Cement- en trasmolens
Windmolens waarin door middel van kantstenen, zoals in de olie- en verfmolens, cementsteen tot cement, danwel tufsteen tot grondstof voor het tras werd vermalen. Het verouderde tras was een verbinding van gemalen tufsteen met vette kalk tot een metselspecie, die zowel onder water als in de lucht zeer hard werd.
Er zijn in de Zaanstreek slechts drie molens in deze bedrijfstak gaande gehouden, te weten De Rietvink in Wormer, De Zaanstroom in Wormerveer en een onbenoemde molen in Westzaandam. In de Rietvink is destijds een groot deel van het tufsteen van het gesloopte, voor Karel de Grote gebouwde, Valkhof te Nijmegen tot tras vermalen.
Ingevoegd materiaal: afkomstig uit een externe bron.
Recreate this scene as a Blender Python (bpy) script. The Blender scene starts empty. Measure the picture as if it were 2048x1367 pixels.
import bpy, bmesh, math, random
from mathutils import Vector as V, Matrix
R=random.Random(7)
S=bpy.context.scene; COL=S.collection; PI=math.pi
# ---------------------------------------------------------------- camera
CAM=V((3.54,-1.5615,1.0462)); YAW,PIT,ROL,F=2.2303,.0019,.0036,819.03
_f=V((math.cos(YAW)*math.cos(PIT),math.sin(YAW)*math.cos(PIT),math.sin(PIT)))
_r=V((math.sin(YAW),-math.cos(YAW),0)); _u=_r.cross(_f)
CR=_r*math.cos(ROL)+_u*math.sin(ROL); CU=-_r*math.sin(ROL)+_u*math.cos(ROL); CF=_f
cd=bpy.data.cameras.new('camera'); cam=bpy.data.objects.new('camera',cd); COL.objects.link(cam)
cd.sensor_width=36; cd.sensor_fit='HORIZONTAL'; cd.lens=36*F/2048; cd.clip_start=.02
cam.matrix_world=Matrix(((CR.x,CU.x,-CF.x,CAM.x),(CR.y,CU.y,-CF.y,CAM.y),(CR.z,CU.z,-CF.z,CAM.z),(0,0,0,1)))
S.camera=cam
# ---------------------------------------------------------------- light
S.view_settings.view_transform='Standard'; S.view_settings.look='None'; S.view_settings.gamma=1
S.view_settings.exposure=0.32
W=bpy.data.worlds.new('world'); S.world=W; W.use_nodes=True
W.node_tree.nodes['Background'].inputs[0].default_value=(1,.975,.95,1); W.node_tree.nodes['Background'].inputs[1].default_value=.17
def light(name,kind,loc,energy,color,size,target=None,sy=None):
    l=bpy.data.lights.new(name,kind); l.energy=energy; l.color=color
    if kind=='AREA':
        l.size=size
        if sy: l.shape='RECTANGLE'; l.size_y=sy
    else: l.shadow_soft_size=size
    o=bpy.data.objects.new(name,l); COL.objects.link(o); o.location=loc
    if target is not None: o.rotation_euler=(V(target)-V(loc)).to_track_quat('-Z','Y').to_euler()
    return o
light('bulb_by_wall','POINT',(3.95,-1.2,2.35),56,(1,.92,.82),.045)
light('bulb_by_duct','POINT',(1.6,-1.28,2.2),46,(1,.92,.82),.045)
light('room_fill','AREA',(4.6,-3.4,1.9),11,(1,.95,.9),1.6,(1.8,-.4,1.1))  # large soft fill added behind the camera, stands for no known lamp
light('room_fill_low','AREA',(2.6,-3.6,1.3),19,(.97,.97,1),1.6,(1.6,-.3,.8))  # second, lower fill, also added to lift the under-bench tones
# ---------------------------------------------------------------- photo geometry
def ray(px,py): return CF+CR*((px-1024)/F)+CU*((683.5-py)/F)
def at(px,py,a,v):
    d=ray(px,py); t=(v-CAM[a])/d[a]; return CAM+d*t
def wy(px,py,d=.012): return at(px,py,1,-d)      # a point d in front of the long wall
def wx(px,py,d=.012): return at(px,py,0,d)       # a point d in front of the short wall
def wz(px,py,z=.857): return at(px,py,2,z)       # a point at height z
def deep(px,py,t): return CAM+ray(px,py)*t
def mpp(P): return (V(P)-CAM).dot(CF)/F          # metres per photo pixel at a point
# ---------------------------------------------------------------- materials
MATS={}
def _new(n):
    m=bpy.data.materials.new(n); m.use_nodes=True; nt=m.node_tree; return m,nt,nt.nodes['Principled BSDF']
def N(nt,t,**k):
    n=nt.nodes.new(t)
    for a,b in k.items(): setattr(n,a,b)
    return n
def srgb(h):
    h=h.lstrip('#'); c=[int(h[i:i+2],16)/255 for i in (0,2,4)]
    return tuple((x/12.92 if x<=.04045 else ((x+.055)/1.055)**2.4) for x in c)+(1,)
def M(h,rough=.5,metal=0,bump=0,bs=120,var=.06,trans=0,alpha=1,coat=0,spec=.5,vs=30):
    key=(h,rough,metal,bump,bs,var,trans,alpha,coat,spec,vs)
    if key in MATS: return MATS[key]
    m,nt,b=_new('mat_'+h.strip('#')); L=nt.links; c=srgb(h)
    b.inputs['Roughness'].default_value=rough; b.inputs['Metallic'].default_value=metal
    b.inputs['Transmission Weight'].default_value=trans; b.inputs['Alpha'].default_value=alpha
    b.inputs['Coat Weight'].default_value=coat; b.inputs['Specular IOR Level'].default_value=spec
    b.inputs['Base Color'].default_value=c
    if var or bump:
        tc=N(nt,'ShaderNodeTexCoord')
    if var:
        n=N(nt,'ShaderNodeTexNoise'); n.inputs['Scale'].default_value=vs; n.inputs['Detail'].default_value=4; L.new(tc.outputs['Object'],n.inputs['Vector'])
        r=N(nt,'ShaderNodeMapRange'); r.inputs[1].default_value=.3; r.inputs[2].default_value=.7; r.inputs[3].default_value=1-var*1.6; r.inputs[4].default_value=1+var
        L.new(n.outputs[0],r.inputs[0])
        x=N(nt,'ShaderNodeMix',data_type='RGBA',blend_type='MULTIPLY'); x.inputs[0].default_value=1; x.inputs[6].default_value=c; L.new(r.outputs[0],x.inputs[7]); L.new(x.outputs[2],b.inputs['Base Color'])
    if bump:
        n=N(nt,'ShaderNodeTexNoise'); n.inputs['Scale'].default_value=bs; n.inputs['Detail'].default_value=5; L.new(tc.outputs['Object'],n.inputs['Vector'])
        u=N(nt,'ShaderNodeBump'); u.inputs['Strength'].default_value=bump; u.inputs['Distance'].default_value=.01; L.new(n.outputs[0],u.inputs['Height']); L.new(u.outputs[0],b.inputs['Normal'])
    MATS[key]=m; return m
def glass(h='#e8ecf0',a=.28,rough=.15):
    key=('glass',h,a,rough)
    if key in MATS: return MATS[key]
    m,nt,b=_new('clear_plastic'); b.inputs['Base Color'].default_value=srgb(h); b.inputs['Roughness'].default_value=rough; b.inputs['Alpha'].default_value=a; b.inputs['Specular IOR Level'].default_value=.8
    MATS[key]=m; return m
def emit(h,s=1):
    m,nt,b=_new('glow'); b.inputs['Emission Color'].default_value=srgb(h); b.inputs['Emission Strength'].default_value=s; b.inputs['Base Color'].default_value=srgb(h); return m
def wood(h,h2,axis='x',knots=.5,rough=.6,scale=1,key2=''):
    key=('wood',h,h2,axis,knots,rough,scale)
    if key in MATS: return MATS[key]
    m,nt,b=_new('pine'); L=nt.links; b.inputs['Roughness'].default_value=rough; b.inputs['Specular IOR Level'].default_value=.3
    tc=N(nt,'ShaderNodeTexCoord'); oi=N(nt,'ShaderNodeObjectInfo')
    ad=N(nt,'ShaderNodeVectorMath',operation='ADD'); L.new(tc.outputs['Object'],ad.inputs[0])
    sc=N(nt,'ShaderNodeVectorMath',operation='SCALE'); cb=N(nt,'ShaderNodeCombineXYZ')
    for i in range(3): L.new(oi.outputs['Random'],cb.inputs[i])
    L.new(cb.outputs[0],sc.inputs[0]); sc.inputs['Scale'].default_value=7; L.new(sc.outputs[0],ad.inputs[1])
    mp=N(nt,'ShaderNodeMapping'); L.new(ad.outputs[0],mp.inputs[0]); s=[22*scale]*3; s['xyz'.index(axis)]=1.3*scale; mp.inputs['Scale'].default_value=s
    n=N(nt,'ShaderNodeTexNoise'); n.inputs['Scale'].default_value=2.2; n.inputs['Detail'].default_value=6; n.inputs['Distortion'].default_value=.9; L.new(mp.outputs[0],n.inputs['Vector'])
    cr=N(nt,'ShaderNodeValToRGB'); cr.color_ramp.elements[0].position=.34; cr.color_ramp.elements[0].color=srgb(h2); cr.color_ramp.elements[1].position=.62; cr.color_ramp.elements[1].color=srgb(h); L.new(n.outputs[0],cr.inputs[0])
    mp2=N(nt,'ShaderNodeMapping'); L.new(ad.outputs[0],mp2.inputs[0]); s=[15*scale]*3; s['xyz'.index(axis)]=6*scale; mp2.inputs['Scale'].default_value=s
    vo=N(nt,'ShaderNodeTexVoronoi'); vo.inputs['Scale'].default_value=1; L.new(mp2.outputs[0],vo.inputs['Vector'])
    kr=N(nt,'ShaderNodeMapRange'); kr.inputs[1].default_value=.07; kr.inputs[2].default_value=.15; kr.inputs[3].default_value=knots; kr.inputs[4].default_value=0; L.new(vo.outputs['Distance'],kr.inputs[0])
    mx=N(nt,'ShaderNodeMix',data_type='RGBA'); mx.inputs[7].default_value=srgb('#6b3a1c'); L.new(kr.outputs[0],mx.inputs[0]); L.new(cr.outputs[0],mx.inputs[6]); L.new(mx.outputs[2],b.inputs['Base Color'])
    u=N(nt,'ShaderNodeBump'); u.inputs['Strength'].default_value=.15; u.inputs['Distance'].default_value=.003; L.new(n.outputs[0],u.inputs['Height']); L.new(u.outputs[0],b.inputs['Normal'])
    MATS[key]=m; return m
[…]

De reden dat hier maar weinig cement- of trasmolens hebben gewerkt, is gelegen in het feit dat de aanvoer der grondstoffen te kostbaar was om te kunnen concurreren met molens nabij de vindplaatsen. Daarbij kwam dat het procédé zeer eenvoudig was: er was nauwelijks sprake van een toegevoegde waarde. Overigens was de cementmolen te Zaandam naar verluidt de eerste in zijn soort (1625).